> [THE EXERCISE]
Find and copy lines holding "from".

> [RECORDED DATA]
■ ■ ■ ■ ■ ■ ■

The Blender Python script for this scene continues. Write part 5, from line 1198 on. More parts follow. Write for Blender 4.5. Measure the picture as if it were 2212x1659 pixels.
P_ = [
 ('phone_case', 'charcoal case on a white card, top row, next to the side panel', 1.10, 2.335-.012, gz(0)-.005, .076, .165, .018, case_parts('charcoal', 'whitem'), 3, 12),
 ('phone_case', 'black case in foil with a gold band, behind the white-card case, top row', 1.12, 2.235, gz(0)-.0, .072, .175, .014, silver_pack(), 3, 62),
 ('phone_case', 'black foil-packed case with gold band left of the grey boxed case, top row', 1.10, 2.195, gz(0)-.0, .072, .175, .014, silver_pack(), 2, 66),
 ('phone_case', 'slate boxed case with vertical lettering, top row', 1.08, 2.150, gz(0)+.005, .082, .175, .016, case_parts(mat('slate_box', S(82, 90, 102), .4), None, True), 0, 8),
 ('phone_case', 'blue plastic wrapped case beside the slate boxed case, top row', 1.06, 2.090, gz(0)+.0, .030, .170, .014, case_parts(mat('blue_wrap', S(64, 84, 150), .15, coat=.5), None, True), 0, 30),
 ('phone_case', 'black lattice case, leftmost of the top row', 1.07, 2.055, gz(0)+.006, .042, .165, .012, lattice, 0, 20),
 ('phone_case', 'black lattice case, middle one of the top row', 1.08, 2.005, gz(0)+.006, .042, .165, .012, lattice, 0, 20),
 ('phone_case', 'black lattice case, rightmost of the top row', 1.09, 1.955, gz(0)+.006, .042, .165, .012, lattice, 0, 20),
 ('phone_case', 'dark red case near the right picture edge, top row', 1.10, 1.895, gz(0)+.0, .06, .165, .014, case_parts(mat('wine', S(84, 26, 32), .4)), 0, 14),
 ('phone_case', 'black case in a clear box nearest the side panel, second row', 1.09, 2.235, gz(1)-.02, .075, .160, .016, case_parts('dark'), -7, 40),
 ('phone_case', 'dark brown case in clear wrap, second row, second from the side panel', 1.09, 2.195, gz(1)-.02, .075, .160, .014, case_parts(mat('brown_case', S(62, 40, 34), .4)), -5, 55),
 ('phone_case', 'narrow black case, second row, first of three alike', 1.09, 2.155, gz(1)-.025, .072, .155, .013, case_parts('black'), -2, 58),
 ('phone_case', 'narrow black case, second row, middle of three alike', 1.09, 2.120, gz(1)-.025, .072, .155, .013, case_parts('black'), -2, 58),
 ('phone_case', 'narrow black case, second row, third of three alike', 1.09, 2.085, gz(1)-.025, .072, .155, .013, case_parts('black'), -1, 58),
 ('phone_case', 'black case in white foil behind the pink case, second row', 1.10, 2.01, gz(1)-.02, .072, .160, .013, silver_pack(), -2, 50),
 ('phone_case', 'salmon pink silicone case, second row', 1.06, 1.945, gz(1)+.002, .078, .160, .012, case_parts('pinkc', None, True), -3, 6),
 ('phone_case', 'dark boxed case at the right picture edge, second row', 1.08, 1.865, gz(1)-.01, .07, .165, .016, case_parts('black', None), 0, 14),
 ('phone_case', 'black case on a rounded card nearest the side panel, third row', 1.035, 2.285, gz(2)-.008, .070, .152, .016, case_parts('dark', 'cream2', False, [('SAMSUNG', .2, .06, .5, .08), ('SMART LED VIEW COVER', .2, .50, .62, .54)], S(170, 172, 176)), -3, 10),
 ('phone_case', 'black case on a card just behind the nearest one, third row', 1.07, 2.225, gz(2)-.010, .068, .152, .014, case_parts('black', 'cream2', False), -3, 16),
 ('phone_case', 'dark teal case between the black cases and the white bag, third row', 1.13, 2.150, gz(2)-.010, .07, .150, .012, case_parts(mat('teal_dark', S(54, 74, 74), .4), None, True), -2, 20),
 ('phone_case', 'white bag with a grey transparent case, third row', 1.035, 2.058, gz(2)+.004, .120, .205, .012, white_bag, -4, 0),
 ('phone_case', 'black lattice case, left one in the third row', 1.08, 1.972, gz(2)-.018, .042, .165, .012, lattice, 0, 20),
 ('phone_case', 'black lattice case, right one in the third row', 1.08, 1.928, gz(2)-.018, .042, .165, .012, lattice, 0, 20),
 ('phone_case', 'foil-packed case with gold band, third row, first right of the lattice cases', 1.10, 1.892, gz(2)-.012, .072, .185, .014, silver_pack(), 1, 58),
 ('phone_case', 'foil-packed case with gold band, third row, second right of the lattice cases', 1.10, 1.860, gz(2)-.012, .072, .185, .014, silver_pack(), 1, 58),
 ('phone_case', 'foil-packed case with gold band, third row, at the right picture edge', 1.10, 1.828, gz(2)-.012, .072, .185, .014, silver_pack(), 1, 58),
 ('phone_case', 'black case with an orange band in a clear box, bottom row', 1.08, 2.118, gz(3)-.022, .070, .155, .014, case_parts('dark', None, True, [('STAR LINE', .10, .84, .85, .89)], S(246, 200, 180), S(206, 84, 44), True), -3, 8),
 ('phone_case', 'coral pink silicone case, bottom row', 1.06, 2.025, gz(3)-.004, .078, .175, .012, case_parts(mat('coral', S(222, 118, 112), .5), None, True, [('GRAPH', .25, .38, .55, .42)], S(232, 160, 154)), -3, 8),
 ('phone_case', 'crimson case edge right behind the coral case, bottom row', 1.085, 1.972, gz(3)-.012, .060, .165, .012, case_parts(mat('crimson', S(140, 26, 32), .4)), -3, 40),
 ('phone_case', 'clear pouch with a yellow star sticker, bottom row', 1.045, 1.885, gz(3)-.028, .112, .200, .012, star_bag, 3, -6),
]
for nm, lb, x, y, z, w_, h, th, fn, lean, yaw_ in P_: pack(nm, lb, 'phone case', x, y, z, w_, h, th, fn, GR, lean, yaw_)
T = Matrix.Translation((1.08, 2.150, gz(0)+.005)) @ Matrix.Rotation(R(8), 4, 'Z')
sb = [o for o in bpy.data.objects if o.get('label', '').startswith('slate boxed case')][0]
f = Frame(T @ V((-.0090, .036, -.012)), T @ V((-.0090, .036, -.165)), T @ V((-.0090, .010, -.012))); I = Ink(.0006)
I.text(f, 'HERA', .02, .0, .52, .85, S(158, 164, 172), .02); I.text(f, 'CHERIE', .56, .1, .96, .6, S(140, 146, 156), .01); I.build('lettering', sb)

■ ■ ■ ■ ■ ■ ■

> [OUTPUT FOR THIS TASK]
The Blender Python script for this scene continues. Write part 5, from line 1198 on. More parts follow. Write for Blender 4.5. Measure the picture as if it were 2212x1659 pixels.
 ('phone_case', 'dark brown case in clear wrap, second row, second from the side panel', 1.09, 2.195, gz(1)-.02, .075, .160, .014, case_parts(mat('brown_case', S(62, 40, 34), .4)), -5, 55),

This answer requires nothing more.